She continued, “More than 20 million Americans could lose their health coverage entirely, including nearly 3 million Black Americans — and 5 million Latino Americans received access to health insurance because of the Affordable Care Act.”

Harris then asked Barrett: “Would you consider the 135 million people who gained protections under the Affordable Care Act when deciding a case that challenges that law?”

Constitutional law professor: Overturning ACA “just not likely”

Despite Harris’ claims, Pollak pointed to constitutional law professor Jonathan Turley, who argued that justices currently on the court are unlikely to strike down the act due to the issue of severability.

“The betting of most legal experts is that at least two conservative justices will support sending it back to sever the one provision found to be unconstitutional,” Turley told Fox News’ Chris Wallace on Monday, the Washington Examiner reported.

He continued, “So my point is only that the assumption being made, being brought here with all of these pictures, is that this future justice is going to end healthcare for all these individuals.”

“That’s just not likely,” Turley insisted, “and more importantly, the arguments on the merits of the ACA, in my view, are really inappropriate for a confirmation hearing.”

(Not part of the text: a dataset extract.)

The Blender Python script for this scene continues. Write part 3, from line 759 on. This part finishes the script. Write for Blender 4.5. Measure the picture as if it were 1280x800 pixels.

In his article fact-checking Harris, Pollak also addressed the senator’s claim that over 100 million people with pre-existing conditions depend on the ACA to get health insurance. He cited a Wall Street Journal piece debunking a similar claim from Democratic presidential nominee Joe Biden that found “a mere 2.7% of an estimated roughly 130 million people with pre-existing conditions gained access to health insurance through the Affordable Care Act.”